One disaffected Republican is Jennifer Waisath Harris, who was an aide to former Republican Texas Railroad Commissioner Tony Garza. “I keep saying I am [a Republican], because I don’t want to give up on the party, but I’m definitely feeling a more independent streak,” she told me. “Obviously, I’m willing to cross some party lines because I feel like we’ve got to shake things up to bring things back to the center.”

Sexual impropriety and the #metoo movement cross party lines, Harris said, and for Republican women add to frustrations on bread-and-butter types of issues such as public school finance. She’s wary that allegations of men behaving badly drive all the headlines and draw attention from her other concerns, but ultimately she feels that the way politicians respond to sex scandals “is going to have an impact” at the polls.
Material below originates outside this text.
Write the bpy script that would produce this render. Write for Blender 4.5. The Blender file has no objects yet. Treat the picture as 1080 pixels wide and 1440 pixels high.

When it comes to Cruz’s role in the confirmation hearings, Harris said she is willing to give him the benefit of the doubt for the moment. “I appreciate the fact he said he will listen and wants to hear both sides. [But] at the end of the day, I’m not confident that he will listen objectively,” she said. “I just wish there was a thorough investigation and a fair hearing before everybody started to rush onto Twitter and rush to the microphone at the Capitol to weigh in on this.”

Margaret Justus was an assistant press secretary for Ann Richards when the Clayton Williams rape joke controversy erupted in 1990. She quickly put together a news conference for Richards for the following day so the candidate could tell the world that rape was not a joking matter, that it is an act of violence. Just as the joke ultimately played a role in Williams’s political downfall, Justus recently said sexual impropriety will drive women voters to the polls this fall and factor into their voting decisions. “You have to earn the vote. It is going to impact it,” Justus said.